WHAT IS NEEDED -
Every line that contains the word "Python" should be copied out.
─── DATA EXTRACT
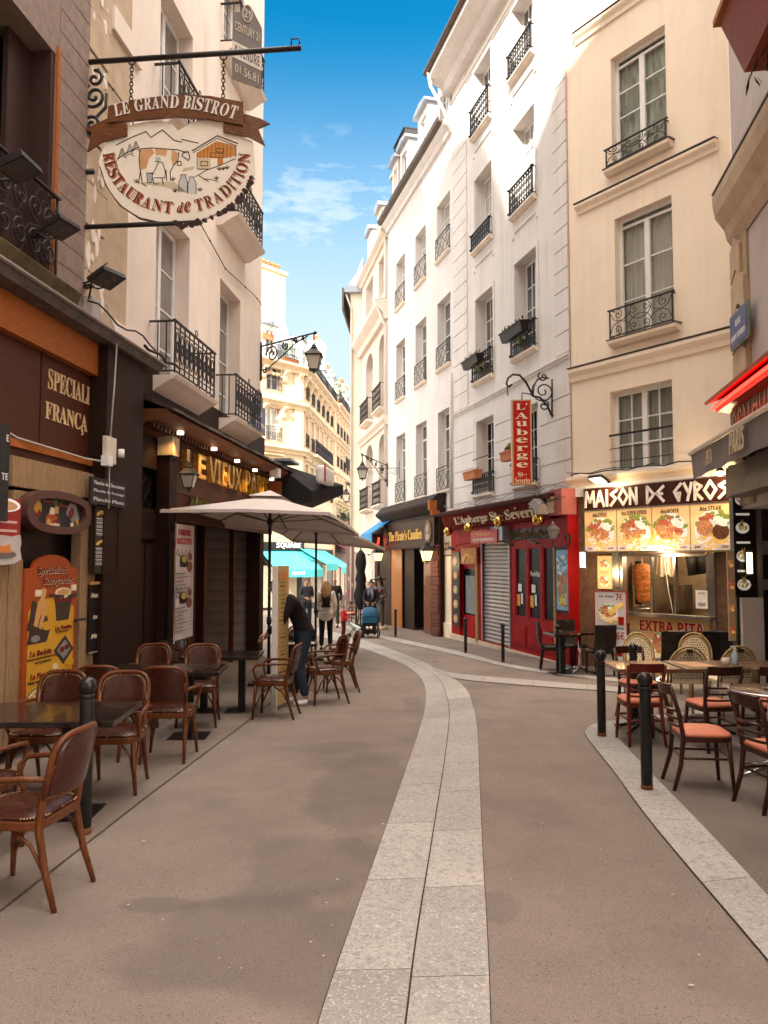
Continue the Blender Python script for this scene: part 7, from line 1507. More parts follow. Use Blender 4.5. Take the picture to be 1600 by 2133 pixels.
flood_l(205, 592, -.28, 'flat black floodlight on the corner stones above the junction box', 1.1, -20); flood_l(105, 486, -.4, 'black floodlight in front of the scroll railing under the hanging bistro sign', 1.0, -10); flood_l(12, 362, -.3, 'black floodlight at the frame edge across the dark upper window', 1.1)
# ---- the hanging bistro sign
xb_, zb_ = FL0.px(179, 130, -.02); bk = thing('sign_bracket', 'long black iron bar and scrolls holding out the bistro sign', 'bracket', FL0.at(xb_, zb_, -.02))
tip = bk.matrix_world.inverted() @ FL0.at(*FL0.px(178, 130, -.02), -.02).translation; LB = 2.72
mb = MB(); mb.tube([(0, .05, 0), (0, -LB, 0)], .032, 6); mb.tube([(0, -LB + .12, .02), (0, -LB + .12, .12), (0, -LB + .02, .12), (0, -LB + .02, .05)], .01, 5); mb.build('bar', IRON, bk)
mb = MB()
for (yc, zc, r_, tn, a0, sg) in ((-.12, -.22, .11, 1.2, 1.5, 1), (-.12, -.45, .17, 1.7, 1.2, -1), (-.10, -.80, .13, 1.6, -1.5, 1)): mb.tube([(0, yc + p[0], zc + p[1]) for p in spiral(0, 0, r_, a0, tn, 24, sg)], .02, 6)
mb.tube([(0, -.28, -.42), (0, -.27, -.6), (0, -.15, -.72), (0, -.22, -.85)], .02, 6); mb.tube([(0, .0, 0), (0, .0, -.95)], .02, 5)
mb.build('scroll', IRON, bk)
mb = MB(); zlow = FL0.px(180, 482, -.02)[1] - zb_; mb.tube([(0, .1, zlow), (0, -1.45, zlow)], .03, 6); mb.tube([(0, .1, zlow + .7), (0, -.14, zlow + .7)], .035, 6); mb.build('lower_bar', IRON, bk)
# sign: plane across the street just under the bar
Ms = bk.matrix_world @ Matrix.Rotation(R_(-90), 4, 'Z')           # local x now runs out from the wall
pS = bk.matrix_world.translation; ppm = FL / pS.y * 1.0
SX = lambda p: (p - 179) / ppm * 1.0
hsn = thing('hanging_sign', 'large white painted bistro sign with a cow and chalet under a brown wooden ribbon', 'sign', Ms @ Matrix.Translation((SX(369), -.0, 0)) if False else Ms)
def SP(a, b_):                                               # photo pixel -> sign plane
    r = ray(a, b_); n = (Ms.to_3x3() @ Vector((0, 1, 0))); o = Ms.translation - Vector((0, 0, CZ)); p = r * (n.dot(o) / n.dot(r)); p.z += CZ; q = Ms.inverted() @ p; return (q.x, q.z)
ell = [(213, 318), (226, 292), (255, 272), (268, 264), (300, 256), (335, 252), (362, 262), (372, 274), (385, 266), (410, 254), (445, 250), (470, 262), (470, 276), (500, 284), (527, 296), (530, 330), (531, 372), (522, 380), (512, 398), (500, 410), (492, 424), (470, 436), (440, 452), (410, 464), (376, 469), (366, 461), (340, 464), (300, 458), (262, 436), (232, 404), (214, 366), (207, 338)]
ell = [SP(*p) for p in ell]
SW = mat('sign_white', (.90, .83, .70), .5, .05, 5, stain=((.30, .20, .12), 7, .66, .5)); SBL = mat('sign_ink', (.05, .02, .015), .5); 
RIB = mat('ribbon_wood', (.15, .052, .014), .4, .6, 5, .3, 30, stretch=(3, 3, 14), coat=.3)
mb = MB(); mb.prism(ell, -.02, .02); bd = mb.build('board', SW, hsn)
mb = MB(); rr = random.Random(21)
edge = [SP(*p) for p in ((524, 372), (520, 384), (510, 398), (500, 412), (490, 426), (468, 440), (436, 456), (405, 467), (376, 471), (364, 463))]
for i in range(len(edge) - 1):
    for k in range(3):
        t = (k + rr.random()) / 3; x = edge[i][0] + (edge[i + 1][0] - edge[i][0]) * t; z = edge[i][1] + (edge[i + 1][1] - edge[i][1]) * t; r_ = rr.uniform(.015, .05)
        mb.prism([(x + r_ * math.cos(a) * rr.uniform(.5, 1.2), z + r_ * math.sin(a) * rr.uniform(.5, 1.2)) for a in [j * .785 for j in range(8)]], -.024 - k * 1e-4 - i * 3e-4, .022)
mb.strip([SP(*p) for p in ((210, 350), (222, 388), (250, 428), (290, 455), (340, 466), (362, 464))], .012, -.023, .022)
mb.build('charred_edge', SBL, bd)
def rib(top, bot): return [SP(*p) for p in top] + [SP(*p) for p in bot[::-1]]
mb = MB(); mb.prism(rib([(231, 228), (290, 214), (370, 204), (440, 207), (511, 220)], [(229, 262), (290, 256), (370, 249), (440, 254), (510, 268)]), -.075, -.03); rb1 = mb.build('ribbon', RIB, hsn)
mb = MB(); mb.prism([SP(*p) for p in ((229, 251), (180, 274), (196, 280), (186, 320), (215, 300), (268, 286), (268, 262), (229, 262))], -.055, -.025); mb.build('ribbon_tail', RIB, hsn)
mb = MB(); mb.prism([SP(*p) for p in ((511, 242), (545, 252), (564, 262), (540, 272), (555, 308), (520, 290), (468, 279), (468, 258), (511, 268))], -.055, -.025); mb.build('ribbon_tail', RIB, hsn)
mb = MB()
a0, a1 = SP(243, 244), SP(499, 244); arc = lambda t: (243 + (499 - 243) * t, 241 - 21 * math.sin(math.pi * t) + 6 * (t - .5))
def arctext(s, p, sz, m, f, y, th=.012, flip=1):
    """letters one by one along photo points p(t)"""
    wts = [1.2 if c in 'GMNDO' else .5 if c in "I .1l'" else 1 for c in s]; tot = sum(wts); acc = 0
    ln = sum(math.dist(SP(*p(k / 12)), SP(*p((k + 1) / 12))) for k in range(12))
    for c, wt in zip(s, wts):
        t = (acc + wt / 2) / tot; acc += wt
        if c == ' ': continue
        A_, B_ = SP(*p(max(0, t - .01))), SP(*p(min(1, t + .01))); q = SP(*p(t)); an = math.atan2(B_[1] - A_[1], B_[0] - A_[0]); T0 = mb.T
        mb.T = T0 @ Matrix.Translation((q[0], 0, q[1])) @ Matrix.Rotation(-an, 4, 'Y'); mb.mat(m).text(c, 0, 0, wt / tot * ln * (.86 if wt > .6 else .75), sz, y, th, f); mb.T = T0
arctext('LE GRAND BISTROT', arc, .16, 0, 'serif', -.075)
mb.build('lettering', mat('enamel_white', (.80, .76, .70), .4), rb1)
mb = MB()
def arc1(t): a = math.radians(197 + t * (308 - 197) - 0); return (371 + 150 * math.cos(a), 322 - 118 * math.sin(a) * 1.0)
def pt(deg): a = R_(deg); return (369 + 141 * math.cos(a), 318 - 116 * math.sin(a))
for m, oy, dx in ((0, -.021, 3), (1, -.0235, 0)):
    arctext('RESTAURANT', lambda t: (lambda q: (q[0] + dx, q[1] + dx * .8))(pt(181 + t * 86)), .14, m, 'serif', oy, .002); arctext('de', lambda t: (lambda q: (q[0] + dx, q[1] + dx * .6))(pt(270 + t * 12)), .13, m, 'serifi', oy, .002); arctext('TRADITION', lambda t: (lambda q: (q[0] + dx, q[1] + dx * .8))(pt(285 + t * 74)), .14, m, 'serif', oy, .002)
mb.build('lettering', [mat('letter_shadow', (.52, .17, .09), .5), mat('letter_brown', (.16, .035, .02), .5)], bd)
mb = MB()                                                      # the painted scene
Lp = lambda pts, w_=.011, m=0: (mb.mat(m), mb.strip([SP(p[0] / 2.5, p[1] / 2.5) for p in pts], w_, -.023, -.0202))
Pp = lambda pts, m, y=-.0215: (mb.mat(m), mb.prism([SP(p[0] / 2.5, p[1] / 2.5) for p in pts], y, -.0201))
Pp([(735, 785), (790, 775), (810, 800), (780, 830), (765, 880), (738, 890), (730, 830)], 1); Pp([(812, 778), (875, 782), (868, 820), (840, 812), (815, 815)], 1); Pp([(900, 785), (930, 800), (925, 840), (905, 870), (895, 830)], 1)
Lp([(610, 760), (700, 715), (765, 690), (790, 720), (850, 682), (910, 735), (950, 745)]); Lp([(950, 730), (990, 740), (1035, 750)]); Lp([(610, 840), (660, 800), (730, 770)], .007)
Lp([(725, 960), (735, 900), (728, 830), (735, 780), (790, 775), (930, 785), (960, 795), (985, 795)]); Lp([(985, 795), (960, 800), (950, 815), (985, 840), (992, 825), (985, 800)]); Lp([(935, 800), (930, 840), (905, 870), (890, 900), (892, 945)]); Lp([(868, 890), (872, 945)]); Lp([(735, 890), (745, 960), (765, 972)]); Lp([(930, 845), (928, 865), (948, 865), (945, 845), (930, 845)], .009)
Pp([(815, 822), (838, 822), (842, 842), (815, 845)], 4); Lp([(812, 845), (850, 850), (865, 900), (862, 930), (810, 930)], .009); Lp([(830, 850), (800, 910), (775, 905)], .009); Lp([(800, 930), (805, 962), (832, 962)], .009); Lp([(848, 935), (855, 965)], .012)
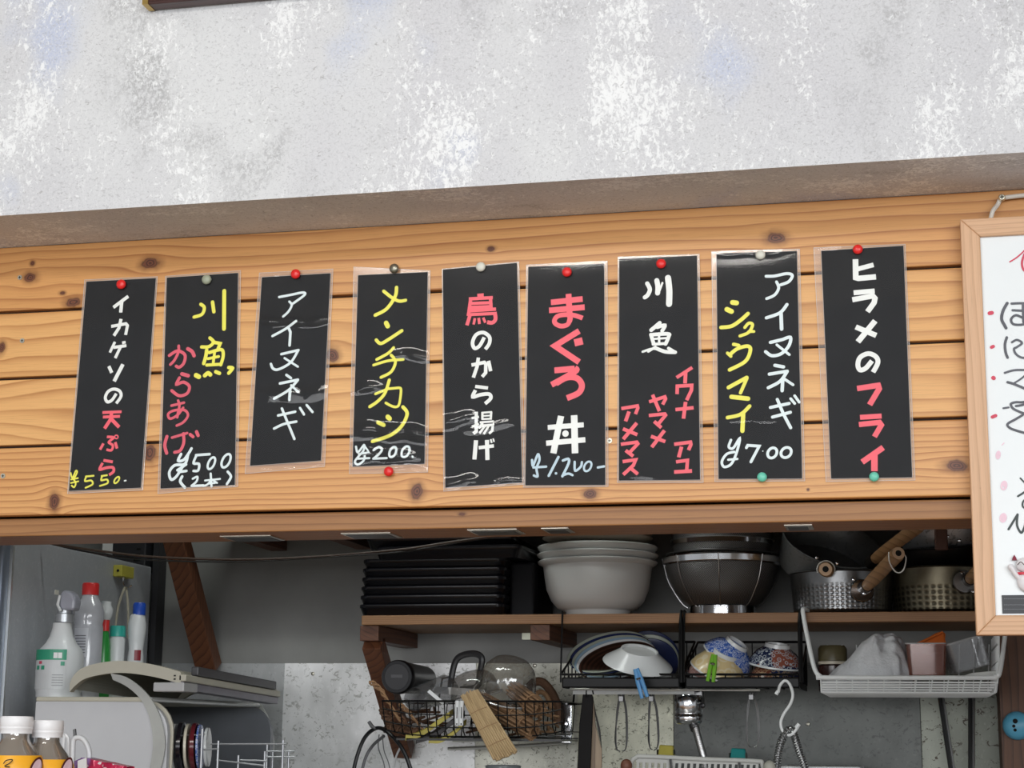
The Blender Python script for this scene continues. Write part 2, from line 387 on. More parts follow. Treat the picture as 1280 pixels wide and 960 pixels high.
──────
WRITTEN SOLUTION -
Continue the Blender Python script for this scene: part 7, from line 1507. More parts follow. Use Blender 4.5. Take the picture to be 1600 by 2133 pixels.
The Blender Python script for this scene continues. Write part 2, from line 387 on. More parts follow. Treat the picture as 1280 pixels wide and 960 pixels high.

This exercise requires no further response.